На вопросе об отношении наших просветителей к Пушкину мы остановились более подробно, чтобы было яснее, каким образом великий русский поэт стал у нас общеизвестным уже при своей жизни.

Со времени первого появления произведений Пушкина на нашей родине он завоевал признание самых выдающихся представителей тогдашней чешской литературы, отзывавшихся о нем с восторгом и восхищением. Однако уже в этот первый период чешского знакомства с Пушкиным начали отчетливо вырисовываться различия интересов. Самые старшие (патриархи Возрождения) чтили в нем прежде всего представителя русской литературы. Другие — Челяковский и Маха — приветствовали в его творчестве родственный себе дух романтической поэзии. Они так и не поняли Пушкина в целом, ни в идейном, ни в художественном отношении. Чешская культура только что начинала развиваться и не достигла еще тех подоблачных высот, в которых свободно парил пушкинский дух. Несмотря на свои славянофильские и руссофильские настроения, чешские просветители не владели русским языком настолько, чтобы читать пушкинские стихи в подлиннике. Кажется, больше всего поддаться волшебству его музыкальных, красивых стихов смог один Ганка, в меньшей степени — Юнгман, Марек и Челяковский. Первые опыты перевода пушкинских произведений на чешский язык были обречены на неизбежную неудачу. Новый чешский поэтический язык только что начал образовываться. Характерным в этом отношении является названный выше прозаический перевод «Цыган», который представляет собой сражение, наперед проигранное в художественном отношении, и является свидетельством недостаточной подготовленности к пониманию пушкинского оригинала.

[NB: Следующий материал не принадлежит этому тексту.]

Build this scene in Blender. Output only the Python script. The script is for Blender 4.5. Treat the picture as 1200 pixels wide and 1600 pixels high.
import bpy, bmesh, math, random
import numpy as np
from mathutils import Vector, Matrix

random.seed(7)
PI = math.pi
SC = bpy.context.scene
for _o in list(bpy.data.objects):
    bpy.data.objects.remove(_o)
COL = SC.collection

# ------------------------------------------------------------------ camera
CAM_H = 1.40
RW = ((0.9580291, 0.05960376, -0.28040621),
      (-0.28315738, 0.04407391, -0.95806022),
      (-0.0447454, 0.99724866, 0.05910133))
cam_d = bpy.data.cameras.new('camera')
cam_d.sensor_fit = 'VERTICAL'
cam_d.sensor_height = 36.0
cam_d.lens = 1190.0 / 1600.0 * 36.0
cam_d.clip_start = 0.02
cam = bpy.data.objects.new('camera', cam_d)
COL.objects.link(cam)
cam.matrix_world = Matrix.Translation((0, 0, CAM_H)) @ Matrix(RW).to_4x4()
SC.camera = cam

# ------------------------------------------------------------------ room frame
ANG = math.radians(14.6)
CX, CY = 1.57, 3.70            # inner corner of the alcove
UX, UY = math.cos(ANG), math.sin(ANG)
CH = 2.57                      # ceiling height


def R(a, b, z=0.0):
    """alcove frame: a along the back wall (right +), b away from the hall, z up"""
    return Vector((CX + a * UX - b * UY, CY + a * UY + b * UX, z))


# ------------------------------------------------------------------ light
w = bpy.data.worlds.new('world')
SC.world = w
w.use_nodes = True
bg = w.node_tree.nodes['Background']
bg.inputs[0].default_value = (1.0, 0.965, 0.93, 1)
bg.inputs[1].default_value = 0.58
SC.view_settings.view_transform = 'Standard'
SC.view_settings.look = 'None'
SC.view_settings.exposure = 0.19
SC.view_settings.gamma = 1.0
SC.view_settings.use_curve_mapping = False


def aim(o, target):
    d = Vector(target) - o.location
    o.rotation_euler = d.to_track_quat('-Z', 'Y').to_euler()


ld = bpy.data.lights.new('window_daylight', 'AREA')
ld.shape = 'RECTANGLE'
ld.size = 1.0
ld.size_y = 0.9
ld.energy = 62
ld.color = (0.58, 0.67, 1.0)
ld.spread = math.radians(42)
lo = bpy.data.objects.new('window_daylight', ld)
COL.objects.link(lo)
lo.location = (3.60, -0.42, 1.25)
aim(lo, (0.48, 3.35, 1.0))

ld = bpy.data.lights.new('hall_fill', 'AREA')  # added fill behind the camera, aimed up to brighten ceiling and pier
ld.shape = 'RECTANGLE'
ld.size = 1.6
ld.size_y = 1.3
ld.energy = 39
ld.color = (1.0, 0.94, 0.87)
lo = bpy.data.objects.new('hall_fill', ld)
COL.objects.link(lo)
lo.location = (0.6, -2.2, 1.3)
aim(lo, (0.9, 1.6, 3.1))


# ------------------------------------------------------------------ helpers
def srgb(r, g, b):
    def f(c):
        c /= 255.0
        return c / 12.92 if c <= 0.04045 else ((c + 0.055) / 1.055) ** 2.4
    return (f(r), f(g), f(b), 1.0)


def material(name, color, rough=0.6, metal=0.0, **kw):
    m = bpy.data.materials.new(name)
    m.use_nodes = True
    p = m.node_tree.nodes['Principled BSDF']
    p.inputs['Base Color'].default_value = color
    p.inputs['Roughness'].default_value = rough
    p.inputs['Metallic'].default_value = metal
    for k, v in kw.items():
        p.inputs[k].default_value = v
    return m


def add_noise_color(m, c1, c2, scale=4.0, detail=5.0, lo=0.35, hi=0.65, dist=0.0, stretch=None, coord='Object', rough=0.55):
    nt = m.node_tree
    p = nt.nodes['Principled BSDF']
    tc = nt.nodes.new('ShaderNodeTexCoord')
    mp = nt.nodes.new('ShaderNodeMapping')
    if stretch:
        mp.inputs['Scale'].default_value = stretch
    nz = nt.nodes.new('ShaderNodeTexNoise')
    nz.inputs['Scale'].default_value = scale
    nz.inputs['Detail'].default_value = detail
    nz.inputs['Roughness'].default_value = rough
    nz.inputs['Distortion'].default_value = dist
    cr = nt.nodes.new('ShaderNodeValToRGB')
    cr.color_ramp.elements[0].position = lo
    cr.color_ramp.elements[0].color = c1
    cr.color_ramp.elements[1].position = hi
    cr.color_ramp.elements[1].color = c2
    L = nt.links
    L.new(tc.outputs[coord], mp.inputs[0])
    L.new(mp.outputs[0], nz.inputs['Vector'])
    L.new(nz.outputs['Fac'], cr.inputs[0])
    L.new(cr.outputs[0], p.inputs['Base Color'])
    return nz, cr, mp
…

Известие о трагической кончине великого русского поэта нашло у нас горячий отклик. В поэзии получило оно самое полное выражение в названном сонете Коллара из его цикла «Дочери Славы». Но еще несколько лет спустя к этому известию возвращается Ян Православ Коубек, и в стихотворении «Могила поэтов-славян» он в элегическом раздумье посылает поклон «наияснейшей звезде» «славянского Пантеона» — Пушкину.
Везде в отзывах подобного рода вместе с восхищением к писателю мирового значения чувствовалась гордость тем, что рядом с общеизвестными европейскими именами можно поставить имя столь выдающейся личности из славянской литературы. Тем больше поражает то, с каким холодком отзывался о Пушкине в своем частном письме от 1843 года К. Гавличек. Россию он посетил, как известно, по рекомендации Шафарика, от которого он перенял кое-что из его взглядов и даже предубеждений. В Москве Гавличек сначала не слишком интересовался русской литературой. Он больше наблюдал действительную жизнь. Прожив в России почти девять месяцев, он сознавался, что до сих пор знает «пока только Гоголя». Под влиянием консервативной среды в доме С. П. Шевырева и ее славянофильских воззрений питомец Шафарика ничтоже сумняшеся зачеркивал всех остальных писателей. Они вместе с Пушкиным, по его мнению, были только «почти imitatorum pecus» — «стадом подражателей».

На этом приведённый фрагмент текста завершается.